Other polymorphs of calcium carbonate are the minerals aragonite and vaterite. Aragonite will change to calcite over timescales of days or less at temperatures exceeding 300 ° and vaterite is even less stable.

Calcite is a common constituent of sedimentary rocks, limestone in particular, much of which is formed from the shells of dead marine organisms. Approximately 10% of sedimentary rock is limestone. It is the primary mineral in metamorphic marble.

It also occurs in deposits from hot springs as a vein mineral; in caverns as stalactites and stalagmites; and in volcanic or mantle-derived rocks such as carbonatites, kimberlites, or rarely in peridotites.

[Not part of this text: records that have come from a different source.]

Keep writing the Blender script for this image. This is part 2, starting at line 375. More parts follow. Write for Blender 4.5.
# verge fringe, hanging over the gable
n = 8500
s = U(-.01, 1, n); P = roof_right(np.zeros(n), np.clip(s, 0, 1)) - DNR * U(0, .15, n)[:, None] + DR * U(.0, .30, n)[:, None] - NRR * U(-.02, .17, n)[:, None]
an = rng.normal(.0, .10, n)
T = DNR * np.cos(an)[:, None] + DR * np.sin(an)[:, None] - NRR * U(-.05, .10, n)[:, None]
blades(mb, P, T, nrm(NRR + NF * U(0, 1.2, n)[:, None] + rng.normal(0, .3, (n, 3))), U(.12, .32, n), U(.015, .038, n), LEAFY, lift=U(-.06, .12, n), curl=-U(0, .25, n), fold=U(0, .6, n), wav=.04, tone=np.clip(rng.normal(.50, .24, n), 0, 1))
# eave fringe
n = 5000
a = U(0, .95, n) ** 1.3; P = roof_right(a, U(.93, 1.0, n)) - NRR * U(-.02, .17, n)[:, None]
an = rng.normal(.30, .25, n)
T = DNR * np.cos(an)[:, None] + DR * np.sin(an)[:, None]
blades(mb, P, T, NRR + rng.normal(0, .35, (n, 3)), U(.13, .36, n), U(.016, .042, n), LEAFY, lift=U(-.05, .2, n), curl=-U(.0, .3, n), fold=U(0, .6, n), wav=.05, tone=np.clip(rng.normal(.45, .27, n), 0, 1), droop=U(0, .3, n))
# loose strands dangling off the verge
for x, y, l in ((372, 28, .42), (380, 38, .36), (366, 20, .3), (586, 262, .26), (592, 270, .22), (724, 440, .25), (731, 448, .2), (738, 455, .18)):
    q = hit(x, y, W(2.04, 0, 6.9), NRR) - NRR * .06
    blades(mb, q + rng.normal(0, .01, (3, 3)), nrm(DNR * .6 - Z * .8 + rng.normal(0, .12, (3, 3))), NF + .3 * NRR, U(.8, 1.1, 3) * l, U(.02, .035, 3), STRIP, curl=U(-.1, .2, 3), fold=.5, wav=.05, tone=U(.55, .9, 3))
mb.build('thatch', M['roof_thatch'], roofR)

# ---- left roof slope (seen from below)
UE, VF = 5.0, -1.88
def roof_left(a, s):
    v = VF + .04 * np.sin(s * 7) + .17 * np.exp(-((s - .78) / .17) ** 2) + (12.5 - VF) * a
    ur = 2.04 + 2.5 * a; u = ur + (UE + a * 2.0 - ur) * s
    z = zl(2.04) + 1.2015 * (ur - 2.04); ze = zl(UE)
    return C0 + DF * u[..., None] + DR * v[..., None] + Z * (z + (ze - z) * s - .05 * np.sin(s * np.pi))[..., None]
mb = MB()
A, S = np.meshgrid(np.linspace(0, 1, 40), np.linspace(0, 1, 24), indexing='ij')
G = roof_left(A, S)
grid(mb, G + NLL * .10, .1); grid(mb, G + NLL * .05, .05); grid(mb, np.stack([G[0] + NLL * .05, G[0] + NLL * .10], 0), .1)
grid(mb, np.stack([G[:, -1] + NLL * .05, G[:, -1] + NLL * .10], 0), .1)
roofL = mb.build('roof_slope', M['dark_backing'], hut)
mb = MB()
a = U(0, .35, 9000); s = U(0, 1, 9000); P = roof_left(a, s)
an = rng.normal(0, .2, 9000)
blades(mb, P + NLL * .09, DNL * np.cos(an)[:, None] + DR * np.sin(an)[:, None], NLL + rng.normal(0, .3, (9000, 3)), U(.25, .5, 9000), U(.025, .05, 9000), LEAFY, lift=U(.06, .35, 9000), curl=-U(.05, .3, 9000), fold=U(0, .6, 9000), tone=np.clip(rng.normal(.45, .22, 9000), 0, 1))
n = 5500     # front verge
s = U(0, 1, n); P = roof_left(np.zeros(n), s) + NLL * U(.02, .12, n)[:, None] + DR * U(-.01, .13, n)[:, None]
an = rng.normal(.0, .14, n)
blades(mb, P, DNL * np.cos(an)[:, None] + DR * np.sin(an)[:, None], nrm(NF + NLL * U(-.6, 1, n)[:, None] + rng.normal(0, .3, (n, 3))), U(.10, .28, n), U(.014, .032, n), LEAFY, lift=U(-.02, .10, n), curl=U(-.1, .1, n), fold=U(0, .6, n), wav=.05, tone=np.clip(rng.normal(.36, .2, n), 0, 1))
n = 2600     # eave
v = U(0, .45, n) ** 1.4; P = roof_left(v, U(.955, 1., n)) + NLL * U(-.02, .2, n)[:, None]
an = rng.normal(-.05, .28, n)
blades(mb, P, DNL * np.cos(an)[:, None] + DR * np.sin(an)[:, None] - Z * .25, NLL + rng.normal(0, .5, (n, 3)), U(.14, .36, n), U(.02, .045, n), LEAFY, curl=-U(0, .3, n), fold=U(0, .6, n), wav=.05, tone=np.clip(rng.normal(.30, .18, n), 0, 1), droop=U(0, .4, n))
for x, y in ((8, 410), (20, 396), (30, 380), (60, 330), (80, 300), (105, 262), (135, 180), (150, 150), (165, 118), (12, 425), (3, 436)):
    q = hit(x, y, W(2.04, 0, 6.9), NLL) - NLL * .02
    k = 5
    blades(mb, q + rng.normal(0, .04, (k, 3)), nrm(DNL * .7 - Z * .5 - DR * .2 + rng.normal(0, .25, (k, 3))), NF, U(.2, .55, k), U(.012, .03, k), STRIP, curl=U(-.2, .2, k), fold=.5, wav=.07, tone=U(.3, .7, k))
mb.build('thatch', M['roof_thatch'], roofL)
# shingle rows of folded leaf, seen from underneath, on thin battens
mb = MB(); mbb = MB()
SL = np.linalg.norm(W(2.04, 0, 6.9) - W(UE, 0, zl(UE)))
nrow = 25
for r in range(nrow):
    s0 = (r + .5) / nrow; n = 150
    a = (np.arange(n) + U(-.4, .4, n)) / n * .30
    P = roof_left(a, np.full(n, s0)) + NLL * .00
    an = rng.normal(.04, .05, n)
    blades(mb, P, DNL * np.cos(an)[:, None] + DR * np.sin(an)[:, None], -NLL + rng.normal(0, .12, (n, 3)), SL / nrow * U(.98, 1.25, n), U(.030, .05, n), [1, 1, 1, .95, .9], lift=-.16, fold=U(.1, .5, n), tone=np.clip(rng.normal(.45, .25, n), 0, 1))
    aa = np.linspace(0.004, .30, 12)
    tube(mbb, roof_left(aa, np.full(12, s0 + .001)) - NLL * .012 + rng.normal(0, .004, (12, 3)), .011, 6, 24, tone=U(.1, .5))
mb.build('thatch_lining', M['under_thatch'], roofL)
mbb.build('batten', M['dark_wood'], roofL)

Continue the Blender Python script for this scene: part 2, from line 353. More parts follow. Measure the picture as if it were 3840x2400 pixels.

Dolomite (also known as dolomite rock, dolostone or dolomitic rock) is a sedimentary carbonate rock that contains a high percentage of the mineral dolomite.
Dolomite has a stoichiometric ratio of nearly equal amounts of magnesium and calcium. Most dolomite rock formed as a magnesium replacement of limestone or lime mud before lithification. Dolomite rock is resistant to erosion and can either contain bedded layers or be unbedded. It is less soluble than limestone in weakly acidic groundwater, but it can still develop solution features (karst) over time.
Dolomite rock can act as an oil and natural gas reservoir.
Both calcium and magnesium go into solution when dolomite rock is dissolved. The speleothem precipitation sequence is: calcite, Mg-calcite, aragonite, huntite and hydromagnesite. Although there are reports of dolomite speleothems known to exist in a number of caves around the world, they are usually in relatively small quantities and form in very fine-grained deposits


Travertine is a form of limestone deposited by mineral springs, especially hot springs.

Travertine often has a fibrous or concentric appearance and exists in white, tan, and cream-colored varieties.

Travertine is a terrestrial sedimentary rock, formed by the precipitation of carbonate minerals from solution in ground and surface waters, and/or geothermally heated hot-springs.

Weathered, natural look. Used for facades, stairs and decorative pieces.